Posted by Roberta Grimes • December 06, 2013 • 1 Comment
Afterlife Research, Thomas Jefferson

Thomas JeffersonTwo of my big interests have long been researching death and better understanding Thomas Jefferson, and it’s fun when those interests come together! I met Jefferson in 1988 when I found the first volume of Alf Mapp’s excellent biography, Thomas Jefferson – A Strange Case of Mistaken Identity, a book that is even more timely today. How could anyone not love the young Jefferson? I fell in love, and I began an obsessive research project that culminated in the publication of My Thomas in 1993. I was less interested in Jefferson’s later years, in part because I found those years so sad: after Martha died he was a broken man, and he remained in important ways broken. But I knew about the not-so-strange coincidence of his having died fifty years to the day after the date that we now assign to the Declaration of Independence, and I knew that his great friend John Adams also died on that day. Jefferson died at about one o’clock in the afternoon, and it is reported that sometime before he died four hours later, Adams stirred and said his final words: “Thomas Jefferson still survives.”

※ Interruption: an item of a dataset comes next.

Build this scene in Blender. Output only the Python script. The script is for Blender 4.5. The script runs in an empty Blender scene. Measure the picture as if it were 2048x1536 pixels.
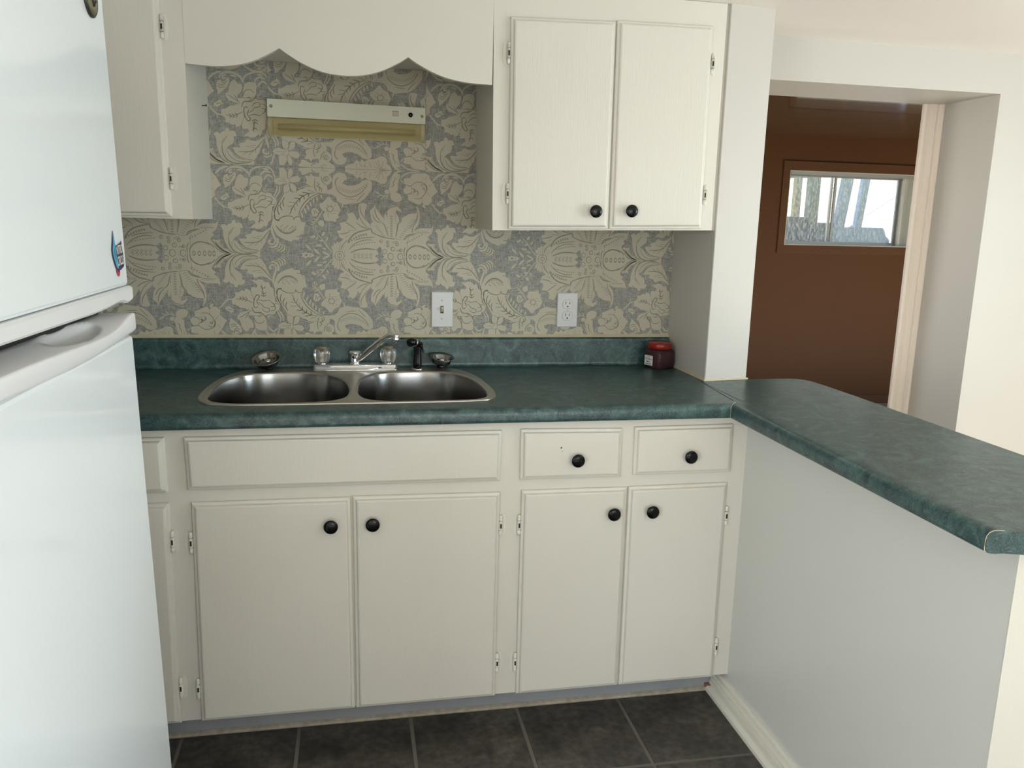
import bpy, bmesh, math, random
from mathutils import Vector, Matrix
from mathutils.geometry import tessellate_polygon
random.seed(7)
S = bpy.context.scene
COL = S.collection

# ------------------------------------------------------------------ camera
cam_d = bpy.data.cameras.new('camera')
cam = bpy.data.objects.new('camera', cam_d)
COL.objects.link(cam)
S.camera = cam
YAW, PITCH, ROLL = 0.1954, -0.1952, 0.0252
fw = Vector((math.sin(YAW)*math.cos(PITCH), math.cos(YAW)*math.cos(PITCH), math.sin(PITCH)))
rt = Vector((math.cos(YAW), -math.sin(YAW), 0))
up = rt.cross(fw)
cr, sr = math.cos(ROLL), math.sin(ROLL)
r2, u2 = rt*cr + up*sr, up*cr - rt*sr
m = Matrix((r2, u2, -fw)).transposed().to_4x4()
m.translation = Vector((0.399, -2.654, 1.383))
cam.matrix_world = m
cam_d.sensor_width = 36.0
cam_d.lens = 36.0*1630.0/2048.0
cam_d.clip_start = 0.02

# ------------------------------------------------------------------ world, light, exposure
W = bpy.data.worlds.new('world')
S.world = W
W.use_nodes = True
wn = W.node_tree
bg = wn.nodes['Background']
sky = wn.nodes.new('ShaderNodeTexSky')
sky.sky_type = 'NISHITA'
sky.sun_disc = False
sky.sun_elevation = math.radians(42)
sky.sun_rotation = math.radians(60)
wn.links.new(sky.outputs[0], bg.inputs[0])
bg.inputs[1].default_value = 0.35

S.view_settings.view_transform = 'Standard'
S.view_settings.look = 'None'
S.view_settings.gamma = 1
S.view_settings.use_curve_mapping = False
S.view_settings.exposure = EXPO = 0.16

def area(name, loc, aim, sx, sy, power, color):
    d = bpy.data.lights.new(name, 'AREA')
    d.shape = 'RECTANGLE'; d.size = sx; d.size_y = sy; d.energy = power; d.color = color
    o = bpy.data.objects.new(name, d); COL.objects.link(o)
    o.location = loc
    o.rotation_euler = (Vector(aim)-Vector(loc)).to_track_quat('-Z', 'Y').to_euler()
    return o
# daylight lamps in assumed windows (behind the viewer, on the left and on the right)
# (lamps tilted up to brighten the ceiling and the upper cabinets)
area('daylight_assumed_rear_window', (1.55, -5.03, 1.24), (1.55, -1.0, 4.0), 1.9, 1.2, 27, (0.97, 0.98, 0.97))
area('daylight_assumed_side_window', (4.12, -2.35, 1.29), (0, -2.9, 3.2), 1.7, 1.1, 62, (0.76, 0.91, 1.0))
area('daylight_assumed_left_window', (-1.52, -3.85, 1.29), (2, -3.4, 2.7), 1.5, 1.1, 60, (0.93, 0.97, 1.0))
area('brown_room_fill', (1.02, 1.75, 1.4), (3.2, 1.2, 1.5), 1.5, .9, 12, (1.0, 0.93, 0.84))  # added fill lamp, brightens the brown room and the side of the opening
sd = bpy.data.lights.new('sun', 'SUN'); sd.energy = 29.0; sd.angle = math.radians(0.6); sd.color = (1, .95, .885)
so = bpy.data.objects.new('sun', sd); COL.objects.link(so)
so.rotation_euler = Vector((-0.50, 0.55, -0.62)).to_track_quat('-Z', 'Y').to_euler()

# ------------------------------------------------------------------ materials
def mat(name, color, rough=0.5, metal=0.0, spec=0.5, noise=None, bump=None, trans=0.0, ior=1.45, coat=0.0, emis=None, alpha=None):
    """noise=(scale, amount, (sx,sy,sz)); bump=(scale, strength, distance, (sx,sy,sz))"""
    M = bpy.data.materials.new(name); M.use_nodes = True
    n = M.node_tree; b = n.nodes['Principled BSDF']
    b.inputs['Base Color'].default_value = (*color, 1)
    b.inputs['Roughness'].default_value = rough
    b.inputs['Metallic'].default_value = metal
    b.inputs['Specular IOR Level'].default_value = spec
    b.inputs['IOR'].default_value = ior
    b.inputs['Transmission Weight'].default_value = trans
    b.inputs['Coat Weight'].default_value = coat
    tc = n.nodes.new('ShaderNodeTexCoord')
    def ntex(scale, sc, detail=4):
        mp = n.nodes.new('ShaderNodeMapping'); mp.inputs['Scale'].default_value = sc
        n.links.new(tc.outputs['Object'], mp.inputs[0])
        t = n.nodes.new('ShaderNodeTexNoise'); t.inputs['Scale'].default_value = scale
        t.inputs['Detail'].default_value = detail
        n.links.new(mp.outputs[0], t.inputs['Vector'])
        return t
    if noise:
        sc, amt, s3 = noise
        t = ntex(sc, s3)
        mx = n.nodes.new('ShaderNodeMix'); mx.data_type = 'RGBA'
        mx.inputs[6].default_value = (*[c*(1-amt) for c in color], 1)
        mx.inputs[7].default_value = (*[min(1, c*(1+amt)) for c in color], 1)
        n.links.new(t.outputs[0], mx.inputs[0])
        n.links.new(mx.outputs[2], b.inputs['Base Color'])
    if bump:
        sc, st, dist, s3 = bump
        t = ntex(sc, s3, 3)
        bp = n.nodes.new('ShaderNodeBump'); bp.inputs['Strength'].default_value = st
        bp.inputs['Distance'].default_value = dist
        n.links.new(t.outputs[0], bp.inputs['Height'])
        n.links.new(bp.outputs[0], b.inputs['Normal'])
    return M

def ramp(n, fac, stops):
    r = n.nodes.new('ShaderNodeValToRGB')
    while len(r.color_ramp.elements) < len(stops): r.color_ramp.elements.new(0.5)
    for e, (p, c) in zip(r.color_ramp.elements, stops):
        e.position = p; e.color = (*c, 1)
    n.links.new(fac, r.inputs[0]); return r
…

I have known these facts for a quarter of a century and thought nothing of them. It was only yesterday, in an exchange of emails with the venerable Stafford Betty, professor of religion at California State University at Bakersfield and a leading afterlife expert, that I saw the obvious. Dr. Betty has surmised that Adams must have had a deathbed visit from Jefferson. Of course! He’s right!
It is usual, and probably universal, for one or more of our dead loved ones to be present at our deaths, visible to us and sometimes visible to others in the room. They are there to assist us in making the transition, since without their help there is a risk that we will be distracted and won’t efficiently move on to the higher vibratory levels of reality where the dead reside. It is similarly not uncommon for people who have just left their bodies with a distant loved one in mind to appear to that loved one as part of the natural transition process. Jefferson died in Virginia, while Adams died in Massachusetts. In the post-death reality there is no distance, and it is reasonable to assume that as Jefferson was dying he might have been wondering if his ancient friend Adams, then in his nineties, might still be alive. For him to have appeared to Adams would have been an easy and unremarkable event.
There is no other good explanation. The two were close friends through much of their lives, and after a political estrangement in the early 1800s they spent their last years exchanging letters that were full of genuine affection. But by their deaths they hadn’t seen one another in decades. John Adams died surrounded by his loving family, but all conversation with them had ceased. Why on earth would he have randomly stirred when he was only minutes from death and speculated about whether Jefferson might be about to beat him in the lottery to become the last Founding Father to die?
Adams wasn’t speculating. The event so momentous that it prompted a moribund man to speak aloud was the sudden appearance of Jefferson himself, standing by his bed, perhaps saying the like of, “Come along with me, Adams – dying is easy.” And I like to think that on Jefferson’s arm was the wife he had pined for most of his life, smiling up at him in the sweet joy of their being together now forevermore.